Worth Sharing: Students aren’t learning enough – a brewing crisis in higher education — 1 Comment

  1. Posting on behalf of Ian Schreiber (from a discussion on FaceBook)

    Even without getting into pedagogical theory, I could make the case that “traditional” classes like Calculus can still be updated on a regular basis, if for no other reason than to keep the material relevant to present day.

    When I took Calc, one of the things we learned was, given the speed and above-ground altitude of an aircraft using doppler radar and the speed that it’s approaching a car below, how to calculate the speed of the car. It’s an interesting problem, and also something that would have been literally impossible to mention in a Calc textbook from 1900. 😀

    These days we have all kinds of interesting problems that have mathematical solutions: optimizing network bandwidth usage, smart power grids, resource allocation, landing space rockets on other planets… some of these things are in the news, some are very important, some are extremely interesting, all are current and relevant, many were not even conceivable just a few years ago.

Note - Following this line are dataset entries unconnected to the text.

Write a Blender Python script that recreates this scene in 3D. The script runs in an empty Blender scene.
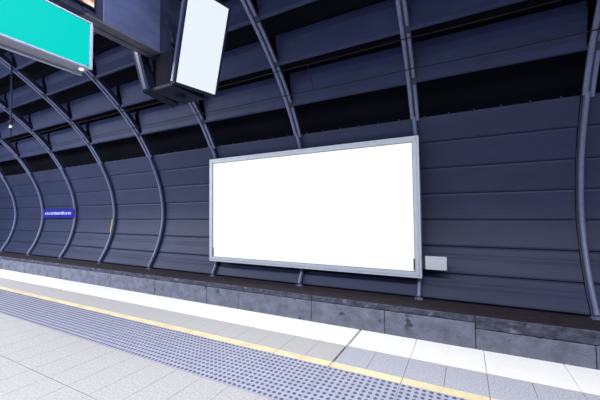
import bpy, bmesh, math, random
import numpy as np
from mathutils import Vector, Matrix
random.seed(7)
S = bpy.context.scene
C = bpy.context.collection
H = 1.45                                    # eye height above the platform; platform top is z = 0

# ------------------------------------------------------------------ camera
f_px, yaw, pit, roll = 312.78, .4827, .0403, -.0103
F = Vector((-math.sin(yaw)*math.cos(pit), math.cos(yaw)*math.cos(pit), math.sin(pit)))
R = Vector((math.cos(yaw), math.sin(yaw), 0)); U = R.cross(F)
R2 = R*math.cos(roll)+U*math.sin(roll); U2 = -R*math.sin(roll)+U*math.cos(roll)
cd = bpy.data.cameras.new('camera'); cam = bpy.data.objects.new('camera', cd); C.objects.link(cam)
cd.sensor_width = 36; cd.lens = 36*f_px/600; cd.clip_start = .05; cd.clip_end = 200
M = Matrix((R2, U2, -F)).transposed().to_4x4(); M.translation = Vector((0, 0, H))
cam.matrix_world = M
S.camera = cam

# ------------------------------------------------------------------ tunnel profile (y, z above the platform)
PTS = np.array([(6.55,-2.4),(6.9,-1.75),(7.19,-1.2),(7.39,-.55),(7.45,0),(7.40,.5),(7.27,1.05),(6.95,1.8),(6.45,2.6),
                (5.8,3.3),(4.9,4.03),(3.95,4.65),(2.9,5.2),(1.8,5.6),(.5,5.85)])
def catmull(P, n=20):
    P = np.vstack([2*P[0]-P[1], P, 2*P[-1]-P[-2]]); o = []
    for i in range(1, len(P)-2):
        for k in range(n):
            t = k/n; a, b, c, d = P[i-1:i+3]
            o.append(.5*(2*b+(c-a)*t+(2*a-5*b+4*c-d)*t*t+(3*b-a-3*c+d)*t**3))
    o.append(P[-2]); return np.array(o)
CV = catmull(PTS)
TG = np.gradient(CV, axis=0); TG /= np.linalg.norm(TG, axis=1)[:, None]
NM = np.stack([TG[:, 1], -TG[:, 0]], 1)      # points away from the tracks
SS = np.r_[0, np.cumsum(np.linalg.norm(np.diff(CV, axis=0), axis=1))]
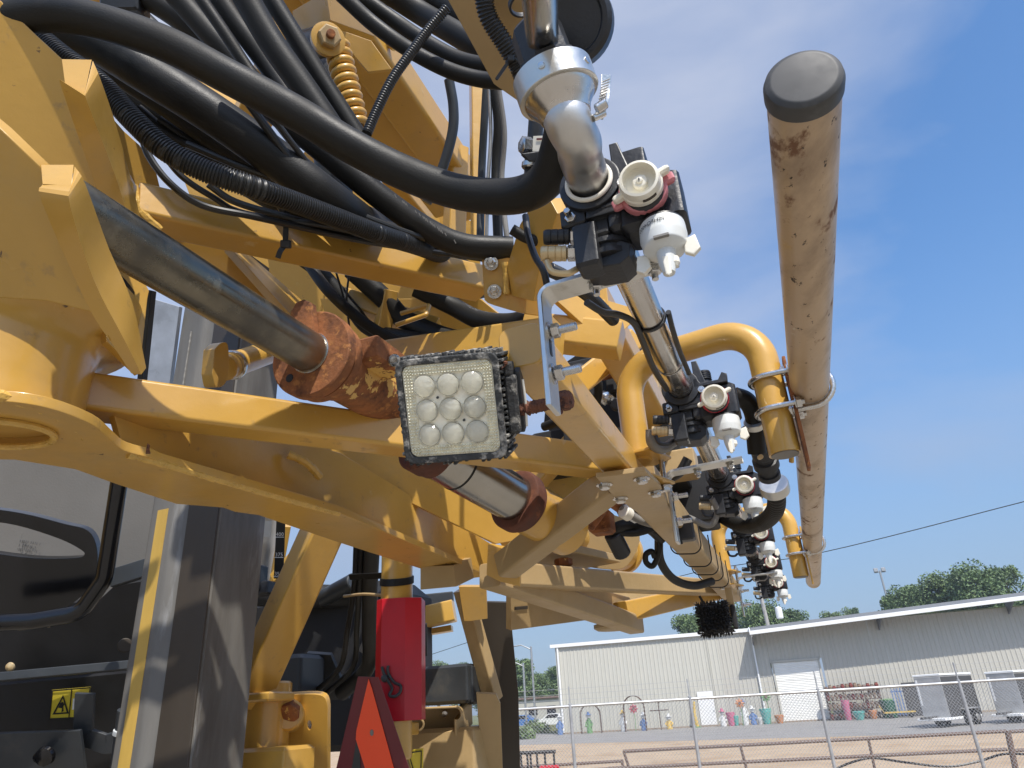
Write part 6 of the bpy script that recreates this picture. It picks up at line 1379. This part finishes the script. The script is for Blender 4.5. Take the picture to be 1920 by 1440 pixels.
part('paper_tag', plate([(680, 1200), (698, 1210), (690, 1232), (672, 1220)], pl3((680, 1200, 2.2), (698, 1210, 2.2), (672, 1220, 2.2)), .001), M_gry, eb)
part('black_plate', plate([(786, 1170), (800, 1170), (801, 1230), (787, 1232)], pl3((786, 1170, 2.1), (800, 1170, 2.1), (787, 1232, 2.1)), .01), M_dkb, eb)
part('lower_mass', box(P(640, 1345, 2.4), A, B, Z, .5, .2, .2, .02), M_dkb, eb)
part('far_frame', beam(P(770, 1130, 2.8), P(850, 1122, 2.8), .04, .05), M_dgr, eb)
sg = thing('level_gauge', 'black tank level strip with white numbers left of the slanted leg', 'gauge', P(527, 1040, 2.3))
pg_ = pl3((517, 980, 2.28), (535, 980, 2.28), (514, 1090, 2.28)); ng = pg_[1] if pg_[1]@Fv < 0 else -pg_[1]
part('strip', plate([(518, 975), (535, 975), (531, 1085), (513, 1085)], pg_, .003), M_blk, sg)
for k, (s_, yy) in enumerate((('400', 1002), ('375', 1040), ('350', 1076))):
    q = PP(525-(yy-1002)*.04, yy, pg_[0], pg_[1])+ng*.001; part('numeral', text_mesh(s_, .017, o=q, x=unit(Rv), y=unit(np.cross(ng, Rv)), n=ng), M_wpr, sg)
    q0 = PP(516-(yy-1002)*.04, yy+5, pg_[0], pg_[1])+ng*.001; part('tick', box(q0+Rv*.014, Rv, Uv, Fv, .030, .002, .001), M_wpr, sg)
solo('rubber_flap', plate([(886, 1128), (955, 1130), (972, 1300), (976, 1470), (945, 1470), (915, 1300)], pl3((886, 1128, 2.15), (955, 1130, 2.15), (945, 1440, 2.1)), .02), M_mdl, 'tall black rubber flap hanging at the right end of the rear frame', 'flap')

# unseen sprayer body on wheels, added left of the picture to block sky light
bo = thing('unseen_sprayer_body', 'unseen yellow and black sprayer body added left of the picture to block sky light', 'sprayer', np.array([-4.6, 2.5, 0]))
BX = np.array([math.cos(.18), math.sin(.18), 0]); BY = np.array([-math.sin(.18), math.cos(.18), 0])
def bb(nm, c, dx, dy, dz, m, bev=.05): return part(nm, box(np.array(c), BX, BY, Z, dx, dy, dz, bev), m, bo)
bb('tank', (-4.3, 3.0, 2.3), 2.6, 4.6, 1.7, M_yel, .2); bb('frame_rail', (-3.6, 2.6, 1.2), 1.0, 5.4, .35, M_dkb); bb('cab', (-4.6, 6.4, 2.9), 2.2, 1.8, 2.4, M_gls, .2)
for c in ((-3.1, 1.2, .95), (-3.1, 5.2, .95)):
    c = np.array(c); w = part('wheel', lathe([(.5, -.22), (.9, -.24), (.95, -.16), (.95, .16), (.9, .24), (.5, .22)], c, BX, 40), M_tyre, bo); part('rim', lathe([(.1, -.15), (.52, -.10), (.52, .10), (.1, .15)], c, BX, 30), M_yel, w)
part('wheel_arch', sweep(np.array([np.array([-3.1, 1.2, .95])+1.15*(BY*math.cos(a)+Z*math.sin(a)) for a in np.linspace(.3, 2.8, 14)]), rrect(.6, .03, .01), up=BX), M_dkb, bo)
# light summer haze over the yard
hzb = G().add([(x, y, z) for x in (-400, 600) for y in (-40, 420) for z in (-1, 30)], [(0, 1, 3, 2), (4, 6, 7, 5), (0, 4, 5, 1), (2, 3, 7, 6), (0, 2, 6, 4), (1, 5, 7, 3)])
M_haze = bpy.data.materials.new('haze_air'); M_haze.use_nodes = True; hn = M_haze.node_tree; hn.nodes.clear()
ho = N(hn, 'ShaderNodeOutputMaterial'); hv = N(hn, 'ShaderNodeVolumePrincipled'); hv.inputs['Color'].default_value = (.80, .87, 1, 1); hv.inputs['Density'].default_value = .0007; hv.inputs['Anisotropy'].default_value = .2
hn.links.new(hv.outputs[0], ho.inputs['Volume'])
solo('haze', hzb, M_haze, kind='stuff', smooth=False)
for o in bpy.data.objects:
    if '_org' in o: del o['_org']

    If nothing else, you can pull problems from pop culture. I had a college Physics textbook that regularly referenced Marvel/DC superheroes (things like calculating angular velocity of Batman swinging from a grappling hook). But pop culture changes. A few years ago, doing some physics problems with The Watchmen would’ve been awesome; today it would seem a little dated, but you’d still be totally safe with a dragon-physics problem referencing Game of Thrones… for now.